* _Exercise_
Write out, word for word, the first line of the data below and every line after it through the one containing "def h(s): return".

****

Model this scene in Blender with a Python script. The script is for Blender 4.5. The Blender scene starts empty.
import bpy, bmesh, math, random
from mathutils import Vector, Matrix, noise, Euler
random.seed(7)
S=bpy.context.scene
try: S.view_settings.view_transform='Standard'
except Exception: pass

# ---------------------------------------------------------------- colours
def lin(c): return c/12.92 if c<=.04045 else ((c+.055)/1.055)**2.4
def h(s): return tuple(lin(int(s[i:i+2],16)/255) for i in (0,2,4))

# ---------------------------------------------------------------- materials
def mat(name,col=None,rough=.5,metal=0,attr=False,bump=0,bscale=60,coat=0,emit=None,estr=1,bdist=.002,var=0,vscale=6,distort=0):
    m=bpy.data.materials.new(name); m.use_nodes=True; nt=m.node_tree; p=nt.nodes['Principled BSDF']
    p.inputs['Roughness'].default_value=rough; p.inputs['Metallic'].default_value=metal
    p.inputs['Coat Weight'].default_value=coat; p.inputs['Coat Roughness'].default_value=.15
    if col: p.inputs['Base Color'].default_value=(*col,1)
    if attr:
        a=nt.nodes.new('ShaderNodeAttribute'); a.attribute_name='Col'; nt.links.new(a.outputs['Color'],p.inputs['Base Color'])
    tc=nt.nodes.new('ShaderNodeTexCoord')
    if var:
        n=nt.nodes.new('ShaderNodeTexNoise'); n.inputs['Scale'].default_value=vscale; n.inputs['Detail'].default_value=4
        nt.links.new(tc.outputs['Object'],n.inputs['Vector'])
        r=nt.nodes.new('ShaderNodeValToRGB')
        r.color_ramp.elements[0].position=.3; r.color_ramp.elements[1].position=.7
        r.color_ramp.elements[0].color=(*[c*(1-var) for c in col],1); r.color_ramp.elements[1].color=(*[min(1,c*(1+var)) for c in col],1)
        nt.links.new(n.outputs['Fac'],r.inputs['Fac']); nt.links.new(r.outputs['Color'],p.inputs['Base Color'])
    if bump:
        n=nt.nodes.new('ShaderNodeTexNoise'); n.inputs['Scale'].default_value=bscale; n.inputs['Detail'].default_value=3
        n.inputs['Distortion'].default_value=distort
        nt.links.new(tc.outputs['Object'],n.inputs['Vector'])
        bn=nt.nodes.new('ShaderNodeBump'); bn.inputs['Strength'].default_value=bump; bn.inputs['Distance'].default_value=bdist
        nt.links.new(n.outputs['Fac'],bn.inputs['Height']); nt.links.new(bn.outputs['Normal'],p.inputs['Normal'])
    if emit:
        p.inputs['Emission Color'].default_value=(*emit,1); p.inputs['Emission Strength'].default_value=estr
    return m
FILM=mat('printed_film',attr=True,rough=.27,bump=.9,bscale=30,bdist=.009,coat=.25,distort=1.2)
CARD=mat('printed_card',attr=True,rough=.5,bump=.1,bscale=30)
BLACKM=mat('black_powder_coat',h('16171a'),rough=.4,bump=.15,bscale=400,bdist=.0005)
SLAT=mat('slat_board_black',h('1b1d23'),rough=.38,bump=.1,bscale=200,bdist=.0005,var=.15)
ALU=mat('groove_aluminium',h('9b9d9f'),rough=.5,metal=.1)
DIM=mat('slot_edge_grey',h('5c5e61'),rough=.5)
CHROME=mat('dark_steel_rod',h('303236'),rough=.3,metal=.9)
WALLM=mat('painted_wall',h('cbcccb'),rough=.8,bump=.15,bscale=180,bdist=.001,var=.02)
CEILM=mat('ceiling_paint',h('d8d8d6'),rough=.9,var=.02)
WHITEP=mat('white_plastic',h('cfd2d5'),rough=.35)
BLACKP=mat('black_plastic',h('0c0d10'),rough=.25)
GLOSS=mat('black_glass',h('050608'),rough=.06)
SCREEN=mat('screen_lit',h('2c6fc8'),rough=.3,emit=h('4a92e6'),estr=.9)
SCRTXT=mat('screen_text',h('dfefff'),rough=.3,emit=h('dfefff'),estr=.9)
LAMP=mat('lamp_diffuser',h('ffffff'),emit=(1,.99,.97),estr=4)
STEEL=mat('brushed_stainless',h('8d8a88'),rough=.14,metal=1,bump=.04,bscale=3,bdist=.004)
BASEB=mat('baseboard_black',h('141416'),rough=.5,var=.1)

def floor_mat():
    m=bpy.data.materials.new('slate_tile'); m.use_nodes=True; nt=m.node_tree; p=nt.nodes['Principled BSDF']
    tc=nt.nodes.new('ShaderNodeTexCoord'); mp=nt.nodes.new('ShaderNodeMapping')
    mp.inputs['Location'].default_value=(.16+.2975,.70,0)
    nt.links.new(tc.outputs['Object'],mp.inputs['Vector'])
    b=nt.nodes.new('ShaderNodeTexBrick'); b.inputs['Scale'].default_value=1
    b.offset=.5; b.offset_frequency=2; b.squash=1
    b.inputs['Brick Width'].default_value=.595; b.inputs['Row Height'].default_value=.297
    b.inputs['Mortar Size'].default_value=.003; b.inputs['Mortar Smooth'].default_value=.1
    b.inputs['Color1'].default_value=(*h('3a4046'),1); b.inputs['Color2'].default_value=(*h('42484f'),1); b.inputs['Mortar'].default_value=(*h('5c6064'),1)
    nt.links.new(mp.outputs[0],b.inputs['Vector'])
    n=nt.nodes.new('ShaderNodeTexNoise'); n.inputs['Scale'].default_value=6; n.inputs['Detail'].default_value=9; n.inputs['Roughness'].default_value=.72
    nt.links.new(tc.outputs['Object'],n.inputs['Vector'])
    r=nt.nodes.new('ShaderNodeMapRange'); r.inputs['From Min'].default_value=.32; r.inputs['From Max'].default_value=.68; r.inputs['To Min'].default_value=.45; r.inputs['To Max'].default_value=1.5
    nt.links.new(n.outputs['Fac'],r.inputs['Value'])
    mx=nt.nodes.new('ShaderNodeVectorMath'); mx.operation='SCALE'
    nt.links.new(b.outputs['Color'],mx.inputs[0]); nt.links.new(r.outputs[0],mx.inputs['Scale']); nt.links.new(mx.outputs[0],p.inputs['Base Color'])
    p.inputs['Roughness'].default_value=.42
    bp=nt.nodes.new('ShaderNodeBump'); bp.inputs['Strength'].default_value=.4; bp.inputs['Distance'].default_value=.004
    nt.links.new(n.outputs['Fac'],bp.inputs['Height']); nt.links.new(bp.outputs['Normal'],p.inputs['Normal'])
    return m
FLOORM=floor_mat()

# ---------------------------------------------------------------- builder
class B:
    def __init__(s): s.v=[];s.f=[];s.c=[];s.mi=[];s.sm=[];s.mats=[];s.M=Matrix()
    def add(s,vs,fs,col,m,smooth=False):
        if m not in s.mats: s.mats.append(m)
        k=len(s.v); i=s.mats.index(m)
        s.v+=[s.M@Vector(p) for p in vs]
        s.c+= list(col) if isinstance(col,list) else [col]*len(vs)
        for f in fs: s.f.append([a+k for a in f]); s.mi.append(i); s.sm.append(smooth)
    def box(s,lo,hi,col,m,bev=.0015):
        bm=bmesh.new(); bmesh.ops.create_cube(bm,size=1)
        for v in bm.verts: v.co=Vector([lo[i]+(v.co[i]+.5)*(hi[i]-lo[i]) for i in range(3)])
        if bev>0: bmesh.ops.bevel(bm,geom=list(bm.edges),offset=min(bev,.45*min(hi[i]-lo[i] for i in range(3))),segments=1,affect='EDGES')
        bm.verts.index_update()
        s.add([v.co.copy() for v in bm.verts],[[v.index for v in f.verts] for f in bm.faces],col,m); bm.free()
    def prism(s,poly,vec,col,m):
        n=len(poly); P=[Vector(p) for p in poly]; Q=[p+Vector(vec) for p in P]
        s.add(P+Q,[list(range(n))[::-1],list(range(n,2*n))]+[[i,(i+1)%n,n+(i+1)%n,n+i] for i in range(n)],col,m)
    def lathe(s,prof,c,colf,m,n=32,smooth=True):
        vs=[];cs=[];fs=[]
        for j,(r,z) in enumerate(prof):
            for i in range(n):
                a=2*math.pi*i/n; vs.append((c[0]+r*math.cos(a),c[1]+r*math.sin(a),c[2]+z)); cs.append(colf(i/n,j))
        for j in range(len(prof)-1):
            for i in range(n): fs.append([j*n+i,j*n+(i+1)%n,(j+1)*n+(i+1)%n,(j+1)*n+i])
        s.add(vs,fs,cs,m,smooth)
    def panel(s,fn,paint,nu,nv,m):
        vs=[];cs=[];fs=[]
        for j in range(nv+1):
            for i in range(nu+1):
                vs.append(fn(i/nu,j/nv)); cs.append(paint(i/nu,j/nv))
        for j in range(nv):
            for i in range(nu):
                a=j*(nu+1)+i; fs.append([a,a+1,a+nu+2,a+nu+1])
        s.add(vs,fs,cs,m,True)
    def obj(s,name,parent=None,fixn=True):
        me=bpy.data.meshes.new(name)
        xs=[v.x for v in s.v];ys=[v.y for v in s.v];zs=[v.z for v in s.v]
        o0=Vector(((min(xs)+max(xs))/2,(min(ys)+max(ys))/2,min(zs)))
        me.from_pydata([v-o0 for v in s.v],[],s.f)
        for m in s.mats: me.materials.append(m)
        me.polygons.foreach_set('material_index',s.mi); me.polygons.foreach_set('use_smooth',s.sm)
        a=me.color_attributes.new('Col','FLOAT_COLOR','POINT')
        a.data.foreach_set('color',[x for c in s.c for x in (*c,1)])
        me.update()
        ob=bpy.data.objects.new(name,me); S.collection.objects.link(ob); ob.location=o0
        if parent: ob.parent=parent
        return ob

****

* _Correct response_
Model this scene in Blender with a Python script. The script is for Blender 4.5. The Blender scene starts empty.
import bpy, bmesh, math, random
from mathutils import Vector, Matrix, noise, Euler
random.seed(7)
S=bpy.context.scene
try: S.view_settings.view_transform='Standard'
except Exception: pass

# ---------------------------------------------------------------- colours
def lin(c): return c/12.92 if c<=.04045 else ((c+.055)/1.055)**2.4
def h(s): return tuple(lin(int(s[i:i+2],16)/255) for i in (0,2,4))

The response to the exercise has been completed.